Funny, but Jim Nabors never lived in Indiana; born in Arkansas, and now residing in Hawaii. His singing has resulted in his Indiana fans “adopting him as one of their own.” In fact, Mr. Nabors has said that if he ever left Hawaii, he probably would live in Indiana because of the way the Hosiers accepted him.

I grew up in Kansas where the words to “Home, Home on the Range” reverberate through my head.

“Oh give me a home where the buffalo roam,
Where the deer and the antelope play,
Where seldom is heard a discouraging word,
And the skies are not cloudy all day.”

In my sixty-six years of life, I have lived in Kansas, Colorado, Missouri, and Illinois. So where is my home?

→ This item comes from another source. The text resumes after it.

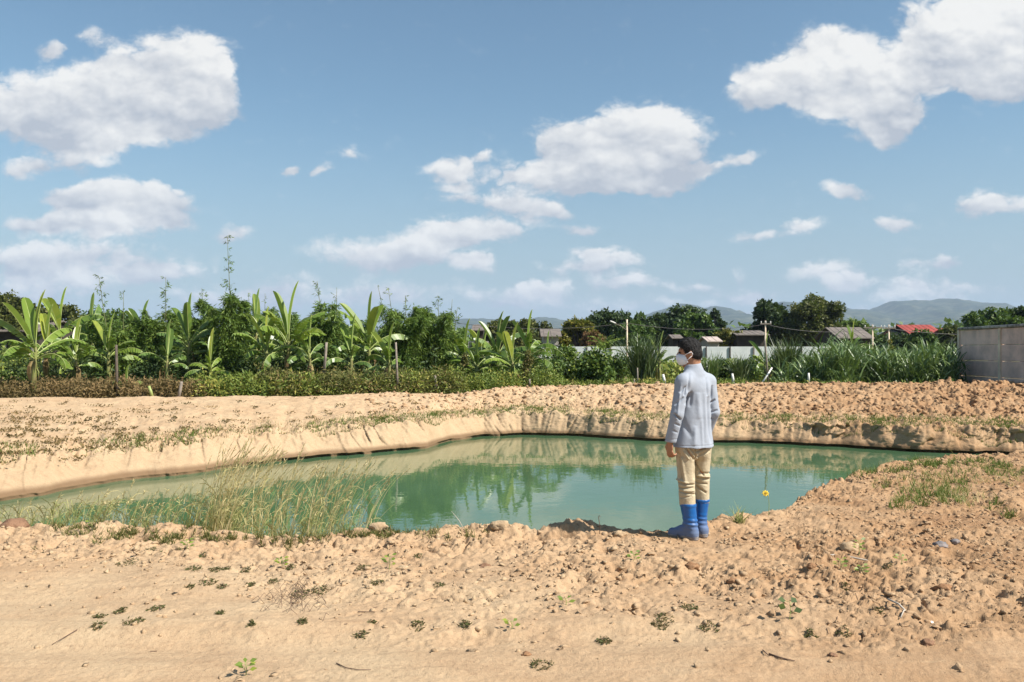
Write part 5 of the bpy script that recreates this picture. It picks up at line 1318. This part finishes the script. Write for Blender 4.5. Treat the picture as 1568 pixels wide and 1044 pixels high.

home-is-where-your-heart-isIt has been said that “Home is where the heart is” and that is so true. I have a deep love for my Kansas home. However, I also have a real love for the short length of time I lived in Colorado. Shortly after living there, I read “Centennial” by James Michener (one of my favorite authors) I love historical fiction and as I read of the westward travel of the characters in his book, I could relate very much to the places and events that were described reliving some of those same events as we traveled to our new Colorado home.

So my heart says my home is in Kansas, Colorado, Missouri, and now Illinois. But that is not the only place I call home. As I have traced my roots back several generations, I have fallen in love with my ancestral roots back in West Virginia. So as the song “West Virginia, My Home” says so well in the lyrics that follows:

“West Virginia, oh my home
West Virginia, where I belong
In the dead of the night, in the still and the quiet
I slip away, like a bird in flight
Back to those hills, the place that I call home”

 So if my home is where my heart is, then it must include West Virginia.

 So what about you? As you read this first blog of my Swishergenealogy website, where is your home? Do you still live in the same area as your ancestral home? Have you moved on to new places that you call home? Do you still have a something deep inside your being that beckons you back home, where ever that is?

 I welcome comments from everyone. If by chance you call yourself, “my cousin” I would love to hear from you too.

One thought on “Home is Where the Heart is”

  1. Curt, as a Swisher who grew up not knowing my Swisher kin, I still feel the call of my West Virginia ancestors and the places they called home. It is almost like a fire that burns relentlessly. I may have been born in California and raised in Oregon, but my dad’s entire family is in West Virginia. That is where all of my great aunts and uncles and cousins are. All except for my dad and his sister. I still have great a lot of family there and would sell an appendage pretty much to be able to travel there to see them and all the places that my family has called “home”. So when you talk of something deep inside that beckons for home I truly understand that statement. For almost 230 years our Swisher ancestors have called West Virginia home. So many Swishers buried there. So many stories, so much history that I have spent the past ten years trying to validate even the smallest whispers of Swisher history so that I might learn about my ancestors. I may have never lived in West Virginia, but I still feel the calling. I will always call Oregon home, but I still feel the need to stand on the grounds my ancestors stood and visit the towns my ancestors made.